A short history of the baseball cap
If the United States has a national hat, it is surely the baseball cap. Even golfers, tennis players, and football players wear them, either when playing or while standing on the sidelines. Mail-carriers, truck drivers, and Boy Scouts wear them, too. You may have seen stores that sell nothing but baseball caps.
It took many years for baseball players to settle on the style of cap so familiar today.
William Arlt is an expert on the subject and president of the Cooperstown Ball Cap Co. He says the first baseball team, the Knickerbockers, wore straw hats! From the 1840s to the 1870s, players wore all sorts of hats - boating caps, jockey caps, even bicycling hats.

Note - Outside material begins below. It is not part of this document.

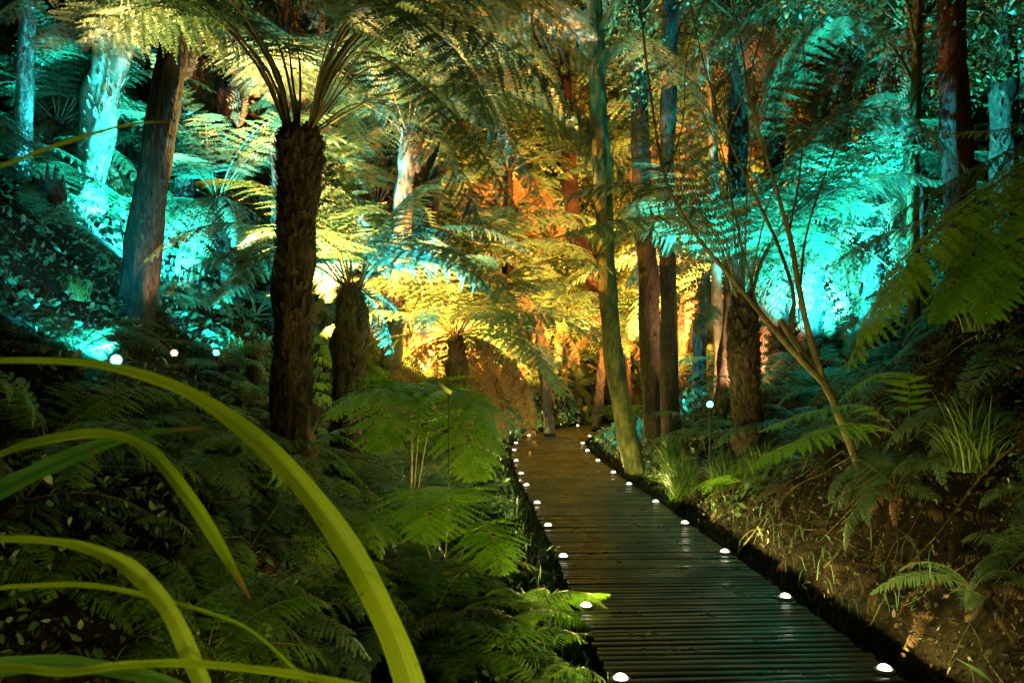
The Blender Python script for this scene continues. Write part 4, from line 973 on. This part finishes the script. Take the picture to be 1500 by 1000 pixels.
strap_plant('plant with partly shaded strap leaves reaching in from the left border', (-1.25, 1.3, 0), [
    ([(-420, 1600, 1.3), (-330, 1000, 1.3), (-160, 760, 1.3), (0, 668, 1.3), (100, 640, 1.3), (170, 638, 1.3), (225, 668, 1.3), (285, 740, 1.3), (330, 812, 1.3), (366, 876, 1.3)],
     [20, 26, 26, 24, 22, 16, 22, 24, 19, 3]),
    ([(-420, 1600, 1.4), (-360, 1100, 1.4), (-180, 860, 1.4), (-40, 745, 1.4), (60, 690, 1.4), (150, 652, 1.4), (220, 634, 1.4), (300, 626, 1.4)],
     [24, 32, 36, 38, 34, 26, 14, 2], 'strap_shaded'),
    ([(-400, 1600, 1.25), (-330, 1150, 1.25), (-180, 930, 1.25), (-30, 868, 1.25), (70, 857, 1.25), (140, 858, 1.25), (215, 872, 1.25), (300, 895, 1.25), (370, 925, 1.25), (440, 990, 1.25), (470, 1040, 1.25)],
     [8, 9, 9, 9, 9, 9, 8, 6, 6, 5, 3]),
    ([(-400, 1600, 1.2), (-300, 1150, 1.2), (-130, 1000, 1.2), (0, 977, 1.2), (90, 972, 1.2), (170, 982, 1.2), (260, 1005, 1.2), (330, 1060, 1.2)],
     [26, 34, 34, 32, 28, 24, 20, 6], 'strap_shaded'),
    ([(-400, 1600, 1.15), (-300, 1250, 1.15), (-60, 1000, 1.15), (100, 985, 1.15), (180, 974, 1.15), (270, 971, 1.15), (360, 979, 1.15), (450, 991, 1.15), (540, 1010, 1.15), (640, 1050, 1.15)],
     [12, 14, 14, 14, 13, 13, 14, 14, 13, 5]),
    ([(-400, 1600, 1.2), (-380, 900, 1.2), (-230, 420, 1.2), (-80, 280, 1.2), (20, 238, 1.2), (90, 212, 1.2), (160, 190, 1.2), (205, 181, 1.2), (256, 178, 1.2)],
     [20, 22, 20, 18, 15, 13, 9, 6, 1]),
])

# ------------------------------------------------------------------ grass tussocks
def tussock(label, x, y, L, n, seed, m='tussock', spread=1.0, name='grass_tussock'):
    rg = np.random.default_rng(seed); mb = MB()
    az = rg.uniform(0, 2 * math.pi, n); ln = L * rg.uniform(0.6, 1.1, n); lean = rg.uniform(0.25, 1.0, n) * spread
    b = np.stack([rg.normal(0, 0.05, n), rg.normal(0, 0.05, n), np.zeros(n)], -1)
    out = np.stack([np.cos(az), np.sin(az), 0 * az], -1); sd = np.stack([-np.sin(az), np.cos(az), 0 * az], -1)
    K_ = 7; V = []
    for k in range(K_):
        u = k / (K_ - 1); p = b + out * (ln * lean * (u ** 1.4) * 0.75)[:, None] + np.array([0, 0, 1]) * (ln * (u * 0.95 - lean * 0.62 * u ** 2.4))[:, None]
        wv = sd * (0.006 * L * 1.3 * (1 - u ** 2) + 0.0004)
        V += [p - wv, p + wv]
    V = np.stack(V, 1).reshape(n, K_, 2, 3); idx = np.arange(n * K_ * 2).reshape(n, K_, 2)
    mb.add(V.reshape(-1, 3), np.stack([idx[:, :-1, 0], idx[:, :-1, 1], idx[:, 1:, 1], idx[:, 1:, 0]], -1).reshape(-1, 4))
    o = link(name, mb.mesh(name, [M[m]]), None, (x, y, g1(x, y) - 0.02))
    tag(o, label, 'grass tussock', 'grass tussocks beside the boardwalk')
for a in [('large spiky grass tussock by the fifth right deck lamp', 1000, 8.75, 0.75, 420, 1, 'tussock', 1.0),
          ('spiky grass tussock directly below the right bright cyan lamp', 1060, 8.4, 0.6, 300, 2, 'tussock', 1.0),
          ('spiky grass tussock behind the mossy trunk foot', 985, 10.2, 0.7, 320, 3, 'tussock', 1.0),
          ('dark grass tussock right of the cyan lamp at the stout trunk', 1120, 7.6, 0.55, 240, 4, 'tussock', 1.0),
          ('tall thin grass tuft on the lower right bank', 1425, 4.6, 0.6, 420, 5, 'tussock', 1.0),
          ('dim grass tuft higher on the bank above the tall thin one', 1445, 5.4, 0.5, 300, 6, 'tussock', 1.0),
          ('grass tussock on the left bank under the bright cyan lamp', 110, 7.4, 0.32, 160, 7, 'tussock', 1.0),
          ('small grass tussock beside the small cyan lamp on the left', 350, 9.2, 0.45, 180, 8, 'tussock', 1.0)]:
    x = (a[1] - 750) / F * a[2]; tussock(a[0], x, a[2], a[3], a[4], a[5], a[6], a[7])

# ------------------------------------------------------------------ stumps and a plant marker
def stump(label, c, r, h, bark, seed):
    c = Vector(c); z = g1(c.x, c.y); b = Vector((c.x, c.y, z - 0.1)); mb = MB()
    tube(mb, catmull([(0, 0, 0), (0.01, 0, h * .5), (0, 0, h)], 10), [r * 1.25, r, r * .95], 18, 0, rough=0.4, fissure=0.4, seed=seed)
    rg = random.Random(seed)
    for k in range(9):
        a = rg.uniform(0, 6.28); q = (math.cos(a) * r * .8, math.sin(a) * r * .8)
        tube(mb, [(q[0], q[1], h * .8), (q[0] * 1.1, q[1] * 1.1, h * rg.uniform(1.05, 1.5))], [r * .22, r * .05], 5, 0)
    tag(link('tree_stump', mb.mesh('stump', [M[bark]]), None, b), label, 'stump')
stump('splintered reddish stump on the left bank', P(70, 400, 9.0), 0.17, 0.45, 'red_bark', 4)
stump('dark stump between the thick trunk and the shaggy trunk', P(370, 540, 8.6), 0.09, 0.5, 'dark_bark', 6)
mk = P(657, 605, 6.3); mz = g1(mk.x, mk.y)
t = thing('plant_marker', (mk.x, mk.y, mz), 'pale yellow slanted marker on a thin dark stake in the ferns', 'plant marker')
hh = P(657, 572, 6.3).z - mz
mb = MB(); tube(mb, [(0, 0, -0.1), (0, 0, hh * 0.5), (0, 0, hh)], 0.004, 6); link('stake', mb.mesh('stake', [M['metal']]), t)
mb = MB(); box(mb, (0, 0, 0), (0.13, 0.004, 0.035)); o = link('plate', mb.mesh('plate', [plain('marker_plate', (0.55, 0.6, 0.2), 0.5)]), t, (-0.03, -0.01, hh + 0.02), (0.5, R(38), 0))

# ------------------------------------------------------------------ undergrowth and litter
def scatter(n, xr, yr, f, seed):
    rg = np.random.default_rng(seed); x = rg.uniform(*xr, n); y = yr[0] + (yr[1] - yr[0]) * rg.random(n) ** 1.3
    ok = (np.abs((x) / np.maximum(y, 0.5)) < 0.80); x = x[ok]; y = y[ok]
    s, _ = side_dist(x, y); ok = f(s, x, y, rg); return x[ok], y[ok], rg
def pat(x, y, sc, off): return np.array([noise.noise(Vector((a * sc, b * sc, off))) for a, b in zip(x, y)])
# clumpy leafy undergrowth on both banks
x, y, rg = scatter(300000, (-18, 20), (2.5, 30), lambda s, x, y, rg: (np.abs(s) > 0.95) & ~((s > 0) & (y < 7.0)) , 71)
p = pat(x, y, 0.8, 1.0) + 0.5 * pat(x, y, 2.6, 4.0); ok = p > rg.uniform(-0.35, 0.25, len(p)); x, y, p = x[ok], y[ok], p[ok]
z = gz(x, y) + rg.random(len(x)) ** 1.2 * (0.06 + 0.35 * np.clip(p, 0, 1)) + 0.01
me = leaves_at('undergrowth', np.stack([x, y, z], -1), 0.022 + 0.0062 * y, [M['under']], rg, up=1.0)
tag(link('undergrowth', me), 'low glossy leafy undergrowth covering the banks', 'undergrowth', kind='stuff')
x, y, rg = scatter(160000, (1.5, 9), (2.5, 9), lambda s, x, y, rg: s > 0.95, 77)
p = pat(x, y, 1.1, 7.0) + 0.5 * pat(x, y, 3.6, 2.0); ok = p > rg.uniform(0.0, 0.6, len(p)); x, y = x[ok], y[ok]
z = gz(x, y) + rg.random(len(x)) ** 1.5 * 0.10 + 0.01
me = leaves_at('ground_cover', np.stack([x, y, z], -1), 0.03, [M['under']], rg, up=0.8)
tag(link('ground_cover', me), 'patches of small green ground cover on the right bank', 'ground cover', kind='stuff')
# twigs and roots on the right bank
rg = np.random.default_rng(78); mb = MB()
for _ in range(420):
    x_ = rg.uniform(1.9, 6.5); y_ = rg.uniform(2.6, 9); s_, _q = side_dist([x_], [y_])
    if s_[0] < 0.9: continue
    a = rg.uniform(0, 3.14); L_ = rg.uniform(0.15, 0.7); pp = []
    for u in np.linspace(-.5, .5, 5):
        xx, yy = x_ + math.cos(a) * L_ * u, y_ + math.sin(a) * L_ * u + 0.03 * math.sin(u * 9 + a)
        pp.append([xx, yy, g1(xx, yy) + 0.03 + rg.uniform(0, 0.03)])
    tube(mb, catmull(pp, 8), [rg.uniform(0.003, 0.009), 0.002], 5)
tag(link('twigs', mb.mesh('twigs', [M['stem']])), 'thin twigs and roots tangled over the right bank', 'twigs', kind='stuff')
# brown litter on the near banks
x, y, rg = scatter(260000, (-9, 9), (1.5, 16), lambda s, x, y, rg: (np.abs(s) > 0.80) & ((s > 0) | (rg.random(len(s)) < 0.35)), 72)
z = gz(x, y) + rg.random(len(x)) ** 2 * 0.10 + 0.01
me = leaves_at('leaf_litter', np.stack([x, y, z], -1), 0.027 * rg.uniform(0.4, 1.5, len(x)), [M['litter']], rg, up=1.0)
tag(link('leaf_litter', me), 'brown fallen leaves and dry scraps over the soil banks', 'leaf litter', kind='stuff')
# dry fern debris heaped over the right bank
def debris(n, seed, m, xr, yr, cond, size, name, label):
    rg = np.random.default_rng(seed); mb = MB(); k = 0
    src = [fr_arr(me_) for me_ in [lib('low', 'lo', True) for _ in range(3)]]
    while k < n:
        x = rg.uniform(*xr); y = rg.uniform(*yr); s_, _ = side_dist([x], [y])
        if not cond(s_[0], x, y): continue
        v, ls, lt, lv, mi = src[rg.integers(0, 3)]; L = size * rg.uniform(0.5, 1.3); a = rg.uniform(0, 6.28)
        Rm = (Vector(rg.normal(0, 0.5, 3) + np.array([-1.0 if x > 0 else 1.0, -0.3, 1.3])).to_track_quat('Z', 'Y').to_matrix() @ __import__('mathutils').Matrix.Rotation(a, 3, 'Z'))
        V = (v * L) @ np.array(Rm).T + [x, y, g1(x, y) + 0.08]
        w_ = np.nonzero(lt == 5)[0]; f = lv[ls[w_][:, None] + np.arange(5)[None]]; uq, inv = np.unique(f, return_inverse=True)
        mb.add(V[uq], inv.reshape(f.shape), 0); k += 1
    tag(link(name, mb.mesh(name, [m])), label, name.replace('_', ' '), kind='stuff')
debris(1100, 91, M['debris'], (1.9, 7.5), (2.6, 10), lambda s, x, y: s > 0.95 and x / y < 0.75, 0.36, 'dry_fern_debris', 'dry brown fern debris and roots covering the right bank')
debris(260, 92, M['dead'], (-10, 3), (9, 26), lambda s, x, y: s < -1.3, 0.8, 'hanging_dead_fronds', 'dead brown fronds hanging over the left and central slopes')

# lawn patch in the bend
x, y, rg = scatter(60000, (1, 6), (15.5, 21), lambda s, x, y, rg: (s > 0.78) & (s < 2.2) & (y > 16.2), 73)
x = x[:14000]; y = y[:14000]; z = gz(x, y)
b = np.stack([x, y, z], -1); h = rg.uniform(0.03, 0.07, (len(x), 1)); sd = nrm(rg.normal(0, 1, (len(x), 3)) * [1, 1, 0]) * 0.004
tip = b + np.array([0, 0, 1]) * h + rg.normal(0, 0.015, (len(x), 3)) * [1, 1, 0]
mb = MB(); q = np.stack([b - sd, b + sd, tip], 1).reshape(-1, 3); mb.add(q, np.arange(len(q)).reshape(-1, 3))
tag(link('grass', mb.mesh('grass', [M['grass']])), 'short green grass inside the boardwalk bend', 'grass', kind='stuff')
# low grass and seedlings along both edges of the boards
rg = np.random.default_rng(79); n = 5200; j = rg.integers(90, 520, n); sd_ = rg.choice([-1, -1, -1, -1, 1], n); pn = np.array([noise.noise(Vector((k_ * 0.05, 0, q_ * 5.0))) for k_, q_ in zip(j, sd_)])
ok = pn > rg.uniform(-0.5, 0.3, n); j = j[ok]; sd_ = sd_[ok]; n = len(j)
q = CL[j] + np.stack([CLT[j, 1], -CLT[j, 0]], -1) * (sd_ * rg.uniform(0.75, 1.15, n))[:, None] + rg.normal(0, 0.02, (n, 2))
b = np.stack([q[:, 0], q[:, 1], gz(q[:, 0], q[:, 1])], -1); h = rg.uniform(0.05, 0.20, (n, 1)); s2 = nrm(rg.normal(0, 1, (n, 3)) * [1, 1, 0]) * 0.0035; ln_ = rg.normal(0, 0.05, (n, 3)) * [1, 1, 0]
mid_ = b + np.array([0, 0, .65]) * h + ln_ * .4; tip = b + np.array([0, 0, .95]) * h + ln_ * 1.3
mb = MB(); V = np.stack([b - s2, b + s2, mid_ + s2 * .8, tip, mid_ - s2 * .8], 1).reshape(-1, 3); mb.add(V, np.arange(len(V)).reshape(-1, 5))
tag(link('edge_grass', mb.mesh('edge_grass', [M['frond']])), 'thin grass growing up along both boardwalk edges', 'grass', kind='stuff')
# fallen leaves lying on the boards
rg = np.random.default_rng(74); p = []
for _ in range(150):
    j = rg.integers(120, 400); r = np.array([CLT[j, 1], -CLT[j, 0]]); q = CL[j] + r * rg.uniform(-0.68, 0.68); p.append([q[0], q[1], 0.006])
p = np.array(p); n = len(p); a = rg.uniform(0, 6.28, n); d = np.stack([np.cos(a), np.sin(a), 0 * a], -1); s = np.stack([-np.sin(a), np.cos(a), 0 * a + 0.2], -1); l = rg.uniform(0.03, 0.07, (n, 1))
q = np.stack([p - d * l * .5, p - s * l * .2 + [0, 0, .008], p + d * l * .5 + [0, 0, .01], p + s * l * .2 + [0, 0, .012]], 1).reshape(-1, 3)
mb = MB(); mb.add(q, np.arange(len(q)).reshape(-1, 4))
tag(link('fallen_leaves', mb.mesh('fallen_leaves', [M['litter']])), 'scattered fallen leaves lying on the wet boards', 'fallen leaves', kind='stuff')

In the 1870s, a pillbox-style hat with a flat top and a short visor became popular. This was the "Chicago style" cap. It often had horizontal stripes around it that made it look a little like a layer cake.
In 1860, the Brooklyn Excelsiors wore a cap that's a forerunner of today's rounded-crown, large-visor caps. This "Brooklyn style" had evolved from a "Boston style," and it caught on about 1900. It had a tight crown and a button on top, placed toward the front.
The modern cap arrived in the 1940s, when latex rubber replaced buckram (coarse cotton) as the stiffening material inside the visor. Now the visors could be longer.
Mr. Arlt says the old style cap has an appeal beyond nostalgia. "The tip of the visor," he says of modern caps, "at some point becomes annoying and it's nice to have a small brim."
As for wearing baseball caps backwards: Catchers wore their caps backward so the visor didn't interfere with their protective mask. But it may have been outfielder Ken Griffey Jr. of the Seattle Mariners who first got children to turn their caps around, too.